Recensie Mieke: Het Surinamedagboek van Merijn de Boer

Als Merijn de Boer in 2011 een advertentie leest waarin een reis naar Suriname wordt aangeboden, reageert hij meteen.

Het Surinamedagboek – Merijn de Boer **

Roman staat er. Maar Het Surinamedagboek is wel gebaseerd op een reis die Merijn de Boer ooit maakte, met zijn vader en zus, in de voetsporen van Albert Helmans Het einde van de kaart, van Paramaribo over de rivier de oostelijke binnenlanden in. De Boer schreef er in 2011 in Tirade over. Nu heeft hij die boottocht kennelijk gefictionaliseerd. Maakt dat uit? Niet echt. Hij heeft een bont gezelschap verzonnen, een professor/operaliefhebber André, een jonge vader, Julius, die door zijn vrouw is gestuurd om op adem te komen, een irritant echtpaar Tonnie en Sjors, die zichzelf enorme avonturiers vinden en nog een paar.

Dat De Boer een fijne opmerkingsgave heeft voor het menselijk tekort, wist ik al sinds ik De saamhorigheidsgroep las in 2021, omdat die op de shortlist van de Librisprijs stond.  Daarin beschrijft hij een groep idealistische geitenwollensokkentypes met een liefdevolle blik, terwijl de satire makkelijk op de loer lag.

Ook zijn reisgenoten in Het Surinamedagboek hebben allemaal iets mals. De reisleider duikt met zijn kop op de bodem van het hotelzwembad, nog voor de boottocht begint, waardoor hij niet kan meegaan. Genoemde André neemt voor elke dag een fles wijn mee in de boot, die hij uitsluitend met Merijn de Boer leegdrinkt.

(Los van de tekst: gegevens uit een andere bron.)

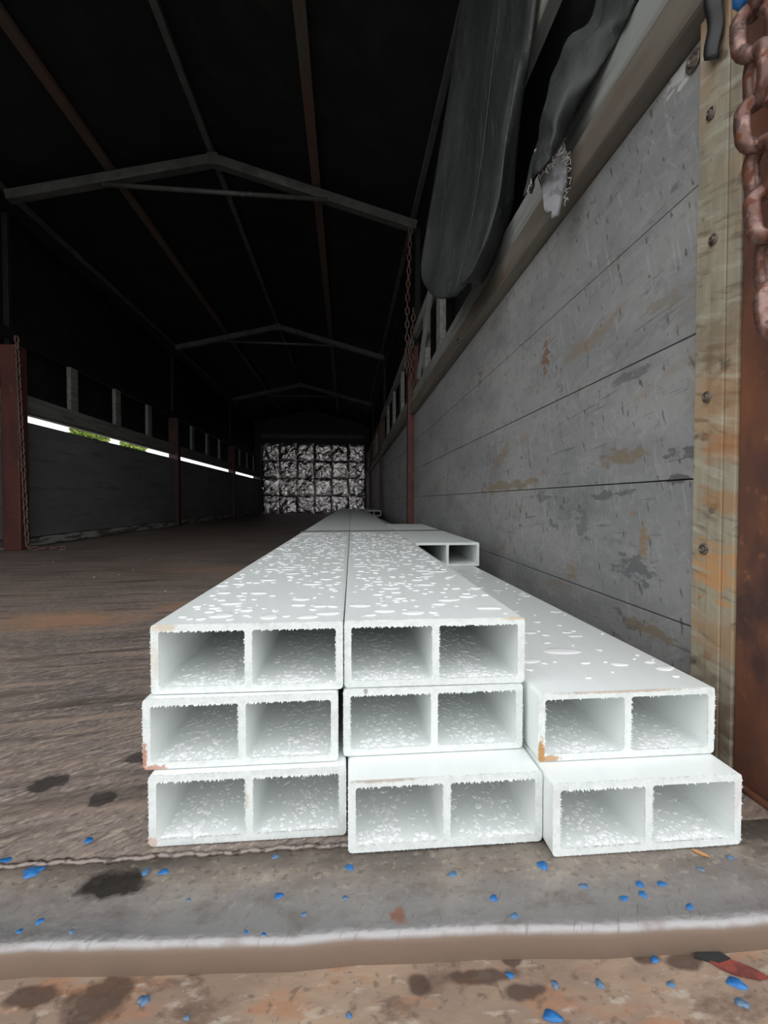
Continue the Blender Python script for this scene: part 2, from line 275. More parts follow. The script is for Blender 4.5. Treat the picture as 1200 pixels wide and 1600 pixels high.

Julius masturbeert in zijn hangmat.

Natuurlijk sluipen er ergernissen in. Dat kan niet anders als je drie weken letterlijk met elkaar zit opgescheept. Elke dag stapt het gezelschap, dat steeds verder uitdunt van veertien naar vijf, weer in de korjaal, elke dag stroomversnellingen en watervallen en veel groene jungle aan weerskanten. En zo stroomt en kabbelt het verhaal ook wat traag verder, zonder al te veel opwinding. De overspannen Julius gaat vreemd te keer, hij rent steeds rondjes, en even vrees je voor de tropenkolder. Merijn stoort zich eraan dat Tonnie in een emmer plast en hem niet leeggooit. Tja. Voor Albert Helman heeft niemand belangstelling.

Merijn beziet het allemaal met mededogen, en beschrijft het in zijn dagboek, dat moet resulteren in een boek. Daarom wordt hij door zijn medereizigers waarschijnlijk als een wat wereldvreemde intellectueel bekeken die niet mee hoeft te doen als er een boot getild moet worden. Dat het niet helemaal saai wordt komt door zijn toon: die is eerlijk, al die rare dingen en vreemde hebbelijkheden worden benoemd dus je zit er als lezer echt bij. Maar de personages ben je ook snel weer kwijt als het boek uit is, daarvoor was de kennismaking te vluchtig.

Er komt nog even beweging in als Merijn in een van de oeverdorpjes een antropologe ontmoet, Noor. Ze vaart op de terugweg mee en er ontwikkelt zich iets moois tussen de twee. Merijn ziet al een toekomst, maar vindt de wereldwijze Noor hem relatiemateriaal? Het leest allemaal lekker weg, maar spannend wordt het nooit.

Wel heb ik het werk van Helman, pseudoniem van Lou Lichtveld, weer eens uit de kast gepakt. Dat is toch winst. Wat bleek? Ik heb hem in oktober 1994 geïnterviewd, hij signeerde mijn exemplaar van De G.G van Tellus. Dat moet een van zijn laatste romans zijn geweest.